Records from a dataset:
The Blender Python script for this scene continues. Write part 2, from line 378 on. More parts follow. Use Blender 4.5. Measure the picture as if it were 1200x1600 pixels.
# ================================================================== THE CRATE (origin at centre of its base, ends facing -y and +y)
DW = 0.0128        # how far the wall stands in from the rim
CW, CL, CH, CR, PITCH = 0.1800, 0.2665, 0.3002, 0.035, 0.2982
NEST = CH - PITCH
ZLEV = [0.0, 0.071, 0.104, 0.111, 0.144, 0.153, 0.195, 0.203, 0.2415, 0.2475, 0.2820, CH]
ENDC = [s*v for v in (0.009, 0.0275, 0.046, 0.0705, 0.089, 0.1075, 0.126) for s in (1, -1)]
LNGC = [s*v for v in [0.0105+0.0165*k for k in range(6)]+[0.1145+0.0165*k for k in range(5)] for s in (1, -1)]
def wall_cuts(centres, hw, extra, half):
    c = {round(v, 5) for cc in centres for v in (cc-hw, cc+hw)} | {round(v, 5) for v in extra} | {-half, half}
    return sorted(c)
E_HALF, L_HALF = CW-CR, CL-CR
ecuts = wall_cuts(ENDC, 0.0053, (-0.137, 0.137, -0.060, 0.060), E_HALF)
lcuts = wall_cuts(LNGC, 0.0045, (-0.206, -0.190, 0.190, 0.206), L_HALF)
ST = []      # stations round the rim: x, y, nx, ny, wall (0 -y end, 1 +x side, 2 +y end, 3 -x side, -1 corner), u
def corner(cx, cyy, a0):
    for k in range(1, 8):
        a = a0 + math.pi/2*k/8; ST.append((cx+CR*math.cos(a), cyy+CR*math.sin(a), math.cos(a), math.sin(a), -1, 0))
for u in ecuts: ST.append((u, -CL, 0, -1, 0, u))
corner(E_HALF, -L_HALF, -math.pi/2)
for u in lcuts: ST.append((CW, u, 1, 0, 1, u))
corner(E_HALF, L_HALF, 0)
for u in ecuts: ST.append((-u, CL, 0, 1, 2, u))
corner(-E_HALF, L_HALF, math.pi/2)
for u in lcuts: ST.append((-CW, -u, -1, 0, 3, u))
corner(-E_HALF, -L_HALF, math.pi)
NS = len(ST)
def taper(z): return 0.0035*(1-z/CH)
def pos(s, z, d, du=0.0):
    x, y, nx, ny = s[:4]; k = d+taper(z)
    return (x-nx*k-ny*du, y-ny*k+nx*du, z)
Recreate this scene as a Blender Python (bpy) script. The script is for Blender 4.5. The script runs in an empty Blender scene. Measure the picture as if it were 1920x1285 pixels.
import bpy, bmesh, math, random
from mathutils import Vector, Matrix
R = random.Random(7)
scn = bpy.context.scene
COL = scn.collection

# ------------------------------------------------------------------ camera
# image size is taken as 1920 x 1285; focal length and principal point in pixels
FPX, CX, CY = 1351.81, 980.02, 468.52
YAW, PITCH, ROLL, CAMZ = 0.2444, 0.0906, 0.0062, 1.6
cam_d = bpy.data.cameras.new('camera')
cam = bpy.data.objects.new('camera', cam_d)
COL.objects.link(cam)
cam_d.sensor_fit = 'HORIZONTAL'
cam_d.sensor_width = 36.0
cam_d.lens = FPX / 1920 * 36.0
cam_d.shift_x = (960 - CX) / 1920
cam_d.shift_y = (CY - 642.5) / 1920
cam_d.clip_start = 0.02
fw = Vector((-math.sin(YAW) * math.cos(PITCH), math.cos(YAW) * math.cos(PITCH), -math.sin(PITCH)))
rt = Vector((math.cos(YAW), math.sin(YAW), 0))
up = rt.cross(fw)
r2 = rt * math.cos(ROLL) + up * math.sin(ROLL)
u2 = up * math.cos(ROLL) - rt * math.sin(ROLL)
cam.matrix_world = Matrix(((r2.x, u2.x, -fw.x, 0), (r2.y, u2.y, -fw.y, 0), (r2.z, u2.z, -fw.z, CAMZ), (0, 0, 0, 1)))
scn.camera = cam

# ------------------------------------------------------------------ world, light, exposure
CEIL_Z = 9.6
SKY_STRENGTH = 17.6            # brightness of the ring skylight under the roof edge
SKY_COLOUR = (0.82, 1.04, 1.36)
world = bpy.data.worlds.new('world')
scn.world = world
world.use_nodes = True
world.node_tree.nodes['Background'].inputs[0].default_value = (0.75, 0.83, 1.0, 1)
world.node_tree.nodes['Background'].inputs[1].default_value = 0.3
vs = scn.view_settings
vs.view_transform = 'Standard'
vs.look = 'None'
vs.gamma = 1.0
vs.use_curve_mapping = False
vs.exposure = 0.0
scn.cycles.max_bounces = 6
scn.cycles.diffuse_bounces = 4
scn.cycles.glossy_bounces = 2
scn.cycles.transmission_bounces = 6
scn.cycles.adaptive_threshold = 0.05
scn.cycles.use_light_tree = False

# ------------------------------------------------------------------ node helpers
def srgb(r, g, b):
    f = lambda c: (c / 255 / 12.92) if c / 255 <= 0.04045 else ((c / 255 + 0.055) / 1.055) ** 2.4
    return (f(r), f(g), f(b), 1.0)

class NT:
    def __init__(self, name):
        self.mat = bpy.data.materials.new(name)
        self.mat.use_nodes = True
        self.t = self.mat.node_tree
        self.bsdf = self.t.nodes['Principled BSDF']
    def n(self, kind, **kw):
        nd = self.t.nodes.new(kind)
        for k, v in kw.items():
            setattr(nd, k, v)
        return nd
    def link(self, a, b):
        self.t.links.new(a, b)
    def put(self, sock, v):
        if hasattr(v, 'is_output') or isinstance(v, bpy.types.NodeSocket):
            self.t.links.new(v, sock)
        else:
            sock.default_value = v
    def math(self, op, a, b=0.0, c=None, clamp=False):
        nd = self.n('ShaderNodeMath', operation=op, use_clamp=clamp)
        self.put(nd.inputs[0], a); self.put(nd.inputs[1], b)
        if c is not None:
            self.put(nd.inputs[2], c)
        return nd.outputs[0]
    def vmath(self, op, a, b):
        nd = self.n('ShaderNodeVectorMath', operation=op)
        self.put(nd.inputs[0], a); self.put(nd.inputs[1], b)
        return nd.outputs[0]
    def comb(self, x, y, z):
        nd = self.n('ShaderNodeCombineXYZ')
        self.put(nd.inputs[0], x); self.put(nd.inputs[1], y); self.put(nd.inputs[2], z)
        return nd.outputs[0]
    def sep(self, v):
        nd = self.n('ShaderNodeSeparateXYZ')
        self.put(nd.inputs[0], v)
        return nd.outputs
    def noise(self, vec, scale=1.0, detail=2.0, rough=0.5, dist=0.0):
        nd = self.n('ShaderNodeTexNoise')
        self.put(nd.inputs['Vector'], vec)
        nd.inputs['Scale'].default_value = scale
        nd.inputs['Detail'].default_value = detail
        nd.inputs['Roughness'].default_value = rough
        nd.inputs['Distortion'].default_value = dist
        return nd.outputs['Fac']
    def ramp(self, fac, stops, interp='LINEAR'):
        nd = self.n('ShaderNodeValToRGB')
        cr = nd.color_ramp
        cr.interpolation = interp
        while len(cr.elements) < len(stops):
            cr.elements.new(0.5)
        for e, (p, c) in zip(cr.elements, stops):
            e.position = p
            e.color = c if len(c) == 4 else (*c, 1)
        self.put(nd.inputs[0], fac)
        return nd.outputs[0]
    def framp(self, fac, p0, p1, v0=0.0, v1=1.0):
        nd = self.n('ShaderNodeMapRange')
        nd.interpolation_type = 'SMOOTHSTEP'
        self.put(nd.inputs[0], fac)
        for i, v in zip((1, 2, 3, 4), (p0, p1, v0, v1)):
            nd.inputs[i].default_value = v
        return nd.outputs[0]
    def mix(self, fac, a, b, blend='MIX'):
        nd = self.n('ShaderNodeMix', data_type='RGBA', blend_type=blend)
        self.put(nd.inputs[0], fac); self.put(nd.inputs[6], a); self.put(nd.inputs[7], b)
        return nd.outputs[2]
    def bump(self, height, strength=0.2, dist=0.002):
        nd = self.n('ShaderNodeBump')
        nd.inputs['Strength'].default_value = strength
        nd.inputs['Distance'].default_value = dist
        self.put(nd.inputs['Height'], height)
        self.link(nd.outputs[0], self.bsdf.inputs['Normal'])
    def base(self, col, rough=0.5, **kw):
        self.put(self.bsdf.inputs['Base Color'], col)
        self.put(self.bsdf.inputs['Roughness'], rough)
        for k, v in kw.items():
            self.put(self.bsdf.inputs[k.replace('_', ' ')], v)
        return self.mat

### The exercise
Retype the entries above exactly, but only from the line containing "Recreate this scene" through the line containing "scn.camera = cam", both included.

### Final result
Recreate this scene as a Blender Python (bpy) script. The script is for Blender 4.5. The script runs in an empty Blender scene. Measure the picture as if it were 1920x1285 pixels.
import bpy, bmesh, math, random
from mathutils import Vector, Matrix
R = random.Random(7)
scn = bpy.context.scene
COL = scn.collection

# ------------------------------------------------------------------ camera
# image size is taken as 1920 x 1285; focal length and principal point in pixels
FPX, CX, CY = 1351.81, 980.02, 468.52
YAW, PITCH, ROLL, CAMZ = 0.2444, 0.0906, 0.0062, 1.6
cam_d = bpy.data.cameras.new('camera')
cam = bpy.data.objects.new('camera', cam_d)
COL.objects.link(cam)
cam_d.sensor_fit = 'HORIZONTAL'
cam_d.sensor_width = 36.0
cam_d.lens = FPX / 1920 * 36.0
cam_d.shift_x = (960 - CX) / 1920
cam_d.shift_y = (CY - 642.5) / 1920
cam_d.clip_start = 0.02
fw = Vector((-math.sin(YAW) * math.cos(PITCH), math.cos(YAW) * math.cos(PITCH), -math.sin(PITCH)))
rt = Vector((math.cos(YAW), math.sin(YAW), 0))
up = rt.cross(fw)
r2 = rt * math.cos(ROLL) + up * math.sin(ROLL)
u2 = up * math.cos(ROLL) - rt * math.sin(ROLL)
cam.matrix_world = Matrix(((r2.x, u2.x, -fw.x, 0), (r2.y, u2.y, -fw.y, 0), (r2.z, u2.z, -fw.z, CAMZ), (0, 0, 0, 1)))
scn.camera = cam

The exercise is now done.